Investigation of such issues nurtures critical thinking, reading, and writing, along with key tenets of citizenship such as considering multiple perspectives, understanding of how to corroborate evidence, and the capacity to demand truth. These skills prepare fourth graders for high school, college, careers, and participation in a democracy.

Why were you drawn to teach history?

Another key belief essential to my teaching is the value of history as a guide for decision making. There is an inseparable interaction of the past and present. Past events, people, and previous decisions directly relate to the cause-effect relationship of our daily decisions. Segregation, slavery, the Holocaust, the Trail of Tears shock my fourth graders, but their sense of social justice and belief in 'doing it better' in their generation buoys the time spent reading, discussing, analyzing, and debating meaningful primary source documents. They may find it difficult to imagine the American government to which Red Cloud pleads, but they can imagine a world where injustice retains a position. How better to prepare future leaders than by allowing them to find or suggest their own solutions to injustice? Active engagement or 'doing' history promotes a deeper understanding of humanity while exercising the problem-solving skills that improve the human condition.

How has the teaching of history changed in recent years?

Teaching history has evolved beyond the traditional textbook-centered, teacher-centered approach to one in which students engage in the work of historians. Instead of limiting history instruction to dates, events, and places, students are practicing how to think in sophisticated ways as they write conclusions, construct arguments, close read critically and assess evidence. We have freed social studies instruction from a mire of memorization and impelled it into a place where authentic learning occurs. 
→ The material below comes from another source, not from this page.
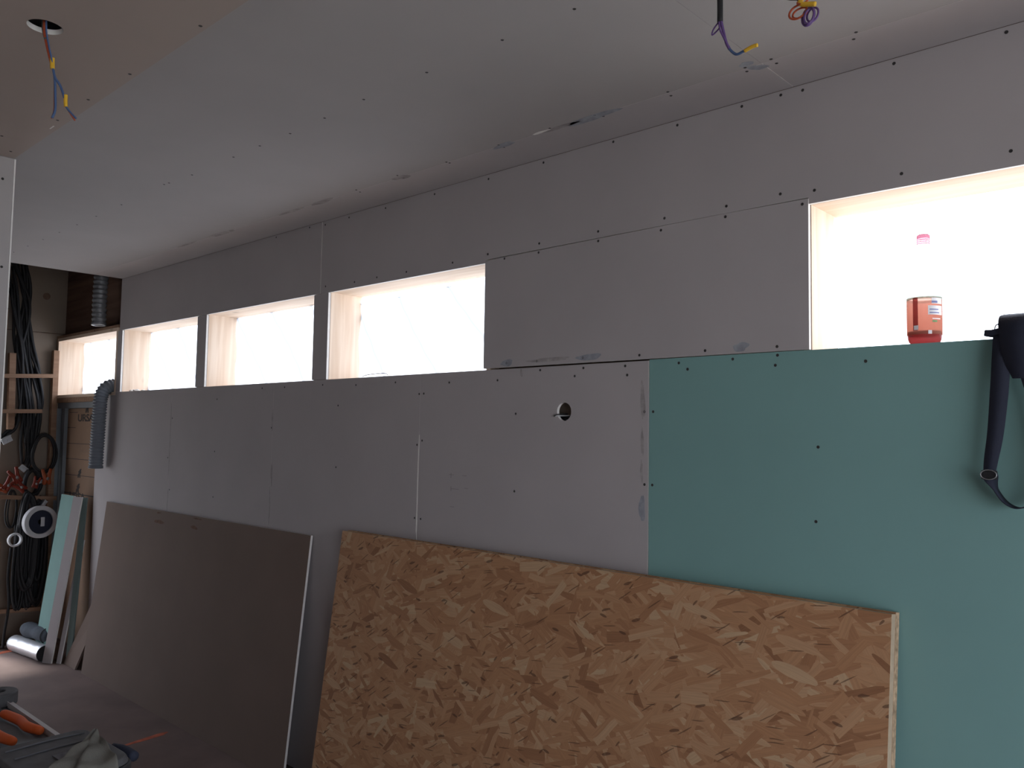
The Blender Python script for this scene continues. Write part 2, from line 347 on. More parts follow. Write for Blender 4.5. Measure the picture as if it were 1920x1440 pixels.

What useable teaching benefits do you get as a teacher leader for the NWU Master of Historical Studies program?

Every time I am involved with a project or class as part of the NWU Historical Studies program I learn something that makes me a better teacher! First, the program allows teachers to collaborate with experts in the field of history education. The partnership with Dr. Sam Wineburg and the Stanford History Education Group has been instrumental in our work to develop a district-wide curriculum embracing historical thinking. At the elementary level, we are engaged in action-research as we take what SHEG has done in high school and adapted it to our classrooms. Second, I have had the opportunity to work with LPS teachers in grades K-12. Rarely do teachers have time or opportunity to engage in conversations about best practices, standards, and assessment across grade levels. Our conversations and collaboration help all of us better prepare students for the next level. 

What are some new strategies or trends or ideas that are on the horizon for teachers such as you in History?

The work LPS has done with historical thinking has prepared us for many key tenets of the Common Core standards. Further, thanks to digital media, my fourth graders can access online archives, locate information, and traverse documentary records once only viewed by researchers with white gloves and microfiche readers; thus, it becomes essential for our history classrooms to embrace technology as we teach students to navigate the complexity of the digital realm in seeking answers to questions of the past, present, and future.